## EXERCISE OBJECTIVE
Print word for word the first line of the listing below and every line after it, through the line with "(XMIN, YMAX)], [OUT])". Leave out the pictures and the rest.

----- GIVEN DATA -----

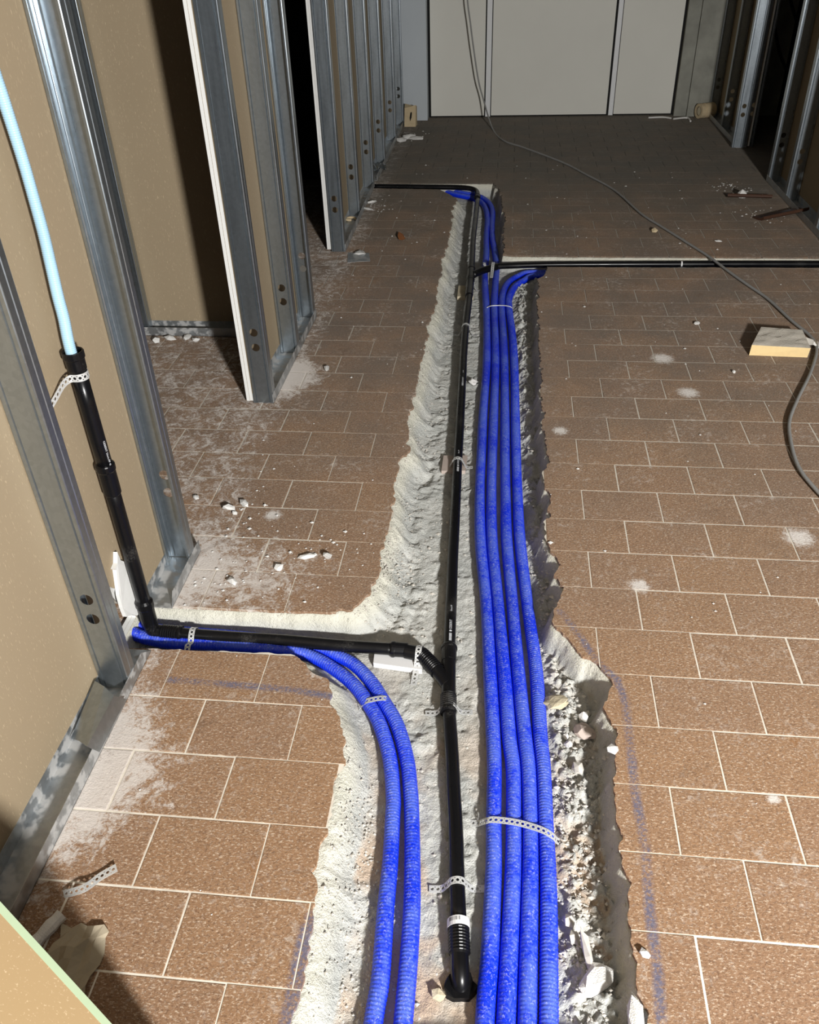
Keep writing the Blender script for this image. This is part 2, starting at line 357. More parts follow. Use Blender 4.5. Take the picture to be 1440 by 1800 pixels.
# grout / screed bed with the trench opening cut out
bv, bf = plate([(XMIN, YMIN), (XMAX, YMIN), (XMAX, YMAX), (XMIN, YMAX)], [OUT])
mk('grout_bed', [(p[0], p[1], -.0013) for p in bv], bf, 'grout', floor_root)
def project(p):
    d = Vector(p)-CC; z = d.dot(f_)
    return (720+1473.511*d.dot(r_)/z, 900-1473.511*d.dot(u_)/z, z)
tile_me = None
def full_tile_mesh(w_, d_):
    mb = MB(); e = .0022; a, b = w_/2, d_/2
    mb.v = [(-a, -b, -.009), (a, -b, -.009), (a, b, -.009), (-a, b, -.009), (-a, -b, -.0011), (a, -b, -.0011), (a, b, -.0011), (-a, b, -.0011),
            (-a+e, -b+e, 0), (a-e, -b+e, 0), (a-e, b-e, 0), (-a+e, b-e, 0)]
    mb.f = [(8, 9, 10, 11)]+[(i, (i+1) % 4, 4+(i+1) % 4, 4+i) for i in range(4)]+[(4+i, 4+(i+1) % 4, 8+(i+1) % 4, 8+i) for i in range(4)]
    return mb
G = .0037
cands = []      # (projected size, verts, faces, (cx,cy) or None)
ft = full_tile_mesh(TW-G, TD-G)
bbx = (OUTA[:, 0].min(), OUTA[:, 0].max(), OUTA[:, 1].min(), OUTA[:, 1].max())
segA, segB = OUTA, np.roll(OUTA, -1, axis=0)
for r in range(-26, 27):
    y1 = TY0-TD*r; y0 = y1-TD
    if y1 > YMAX+TD or y0 < YMIN-TD: continue
    off = .5 if r % 2 else 0.0
    for c in range(-16, 14):
        x0 = TX0+TW*(c+off); x1 = x0+TW; cx, cy = (x0+x1)/2, (y0+y1)/2
        if x1 < XMIN or x0 > XMAX: continue
        if cx < -1.15 and cy < 2.0: continue
        if cx < -1.15 and not (cy < 3.75 or 4.6 < cy < 6.4): continue
        if cx > 2.1 and cy < 5.9: continue
        px, py, pz = project((cx, cy, 0))
        area = TW*TD/(pz*pz) if (-120 < px < 1560 and -60 < py < 1960) else 0
        if cx < -1.1 or cx > 1.9: area *= .6
        # does the trench outline touch this tile?
        near = ((np.minimum(segA[:, 0], segB[:, 0]) < x1) & (np.maximum(segA[:, 0], segB[:, 0]) > x0) & (np.minimum(segA[:, 1], segB[:, 1]) < y1) & (np.maximum(segA[:, 1], segB[:, 1]) > y0)).any()
        if not near:
            if pip(OUT, cx, cy): continue
            cands.append((area, None, None, (cx, cy))); continue
        a0, a1, b0, b1 = x0+G/2, x1-G/2, y0+G/2, y1-G/2
        rect = [(a0, b0), (a1, b0), (a1, b1), (a0, b1)]
        V = [Vector(p) for p in rect]; E = [(0, 1), (1, 2), (2, 3), (3, 0)]
        m = (np.minimum(segA[:, 0], segB[:, 0]) < x1+.02) & (np.maximum(segA[:, 0], segB[:, 0]) > x0-.02) & (np.minimum(segA[:, 1], segB[:, 1]) < y1+.02) & (np.maximum(segA[:, 1], segB[:, 1]) > y0-.02)
        for k in np.nonzero(m)[0]:
            n = len(V); V += [Vector(segA[k]), Vector(segB[k])]; E.append((n, n+1))
        v, e, f, *_ = delaunay_2d_cdt(V, E, [], 0, 1e-5)
        keep = []
        for t in f:
            q = sum((v[k] for k in t), Vector((0, 0)))/len(t)
            if a0 < q.x < a1 and b0 < q.y < b1 and not pip(OUT, q.x, q.y): keep.append(tuple(t))
        # connected pieces
        par = {}
        def find(k):
            while par.setdefault(k, k) != k: k = par[k]
            return k
        for t in keep:
            for k in t[1:]: par[find(k)] = find(t[0])
        comp = {}
        for t in keep: comp.setdefault(find(t[0]), []).append(t)
        for ts in comp.values():
            ar = sum(abs((v[t[1]]-v[t[0]]).cross(v[t[2]]-v[t[0]]))/2 for t in ts)
            if ar < .0006: continue
            ids = sorted({k for t in ts for k in t}); mp = {k: i for i, k in enumerate(ids)}; n = len(ids)
            vv = [(v[k].x, v[k].y, 0) for k in ids]+[(v[k].x, v[k].y, -.009) for k in ids]
            ff = []; ec = {}
            for t in ts:
                q = tuple(mp[k] for k in t)
                A = (vv[q[1]][0]-vv[q[0]][0])*(vv[q[2]][1]-vv[q[0]][1])-(vv[q[1]][1]-vv[q[0]][1])*(vv[q[2]][0]-vv[q[0]][0])
                if A < 0: q = q[::-1]
                ff.append(q)
                for i in range(len(q)): ec[(q[i], q[(i+1) % len(q)])] = 1
            for (a, b) in list(ec):
                if (b, a) not in ec: ff.append((b, a, a+n, b+n))
            cands.append((area*ar/(TW*TD), vv, ff, None))
cands.sort(key=lambda k: -k[0])
rest = MB(); tile_full = None
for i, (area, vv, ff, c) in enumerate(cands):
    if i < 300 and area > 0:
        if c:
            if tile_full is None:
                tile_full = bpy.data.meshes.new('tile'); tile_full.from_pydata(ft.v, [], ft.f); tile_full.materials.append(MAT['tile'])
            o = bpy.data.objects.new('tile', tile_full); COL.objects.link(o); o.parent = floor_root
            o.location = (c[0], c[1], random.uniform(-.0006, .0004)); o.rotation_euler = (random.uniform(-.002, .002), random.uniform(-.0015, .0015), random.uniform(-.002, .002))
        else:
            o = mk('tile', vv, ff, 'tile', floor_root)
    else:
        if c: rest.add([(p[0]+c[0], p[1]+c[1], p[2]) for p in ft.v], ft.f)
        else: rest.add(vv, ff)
tag(rest.build('tile_field', 'tile', floor_root), 'more of the same tiles, too far or hidden to pick apart', kind='stuff')

# trench bed: displaced ground
h = .0062
gx = np.arange(-1.16, 1.98, h); gy = np.arange(.36, 6.40, h)
DIST = np.full((len(gx), len(gy)), .25); SWG = np.full_like(DIST, .05)
for k in range(len(OUT)):
    a = OUTA[k]; b = OUTA[(k+1) % len(OUT)]
    i0 = max(0, int((min(a[0], b[0])-.13-gx[0])/h)); i1 = min(len(gx), int((max(a[0], b[0])+.13-gx[0])/h)+2)
    j0 = max(0, int((min(a[1], b[1])-.13-gy[0])/h)); j1 = min(len(gy), int((max(a[1], b[1])+.13-gy[0])/h)+2)
    if i1 <= i0 or j1 <= j0: continue
    XX, YY = np.meshgrid(gx[i0:i1], gy[j0:j1], indexing='ij'); dx, dy = b-a; L2 = max(dx*dx+dy*dy, 1e-12)
    t = np.clip(((XX-a[0])*dx+(YY-a[1])*dy)/L2, 0, 1); d = np.hypot(XX-a[0]-t*dx, YY-a[1]-t*dy)
    sub = DIST[i0:i1, j0:j1]; m = d < sub; sub[m] = d[m]; SWG[i0:i1, j0:j1][m] = SW[k]
INS = np.zeros_like(DIST, bool)
YG = gy
for k in range(len(OUT)):      # even-odd fill
    (xa, ya), (xb, yb) = OUTA[k], OUTA[(k+1) % len(OUT)]
    js = np.nonzero((ya > YG) != (yb > YG))[0]
    for j in js:
        xc = (xb-xa)*(YG[j]-ya)/(yb-ya)+xa
        INS[gx > xc, j] ^= True
XX, YY = np.meshgrid(gx, gy, indexing='ij')
n1 = vnoise(XX, YY, 9, 1); n2 = vnoise(XX, YY, 28, 2); n3 = vnoise(XX, YY, 70, 3); n4 = vnoise(XX, YY, 130, 4)
CON4 = [(0.1331,0.744,-0.0765),(0.1384,1.057,-0.0765),(0.1215,1.625,-0.0765),(0.0788,2.204,-0.0765),(0.0607,3.03,-0.0765),(0.0241,4.163,-0.0765)]
c4y = [p[1] for p in CON4]; c4x = [p[0] for p in CON4]
o_ = np.argsort(c4y); xc4 = np.interp(YY, np.array(c4y)[o_], np.array(c4x)[o_])
right = np.clip((XX-xc4-.02)/.03, 0, 1)*(YY < 4.6)
left = np.clip((-.22-XX)/.05, 0, 1)*np.clip((YY-1.6)/.2, 0, 1)*np.clip((3.2-YY)/.6, 0, 1)
SD = np.where(INS, DIST, -np.minimum(DIST, .03))
def blur(A, k):
    for ax in (0, 1):
        P_ = np.pad(A, [(k, k) if a == ax else (0, 0) for a in (0, 1)], mode='edge'); c_ = np.cumsum(P_, axis=ax)
        A = (np.take(c_, range(2*k, P_.shape[ax]), axis=ax)-np.concatenate([np.zeros_like(np.take(c_, [0], axis=ax)), np.take(c_, range(0, P_.shape[ax]-2*k-1), axis=ax)], axis=ax))/(2*k+1)
    return A
SWB = blur(SWG, 6); soft = np.clip((SWB-.02)/.03, 0, 1)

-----

## TASK ANSWER
Keep writing the Blender script for this image. This is part 2, starting at line 357. More parts follow. Use Blender 4.5. Take the picture to be 1440 by 1800 pixels.
# grout / screed bed with the trench opening cut out
bv, bf = plate([(XMIN, YMIN), (XMAX, YMIN), (XMAX, YMAX), (XMIN, YMAX)], [OUT])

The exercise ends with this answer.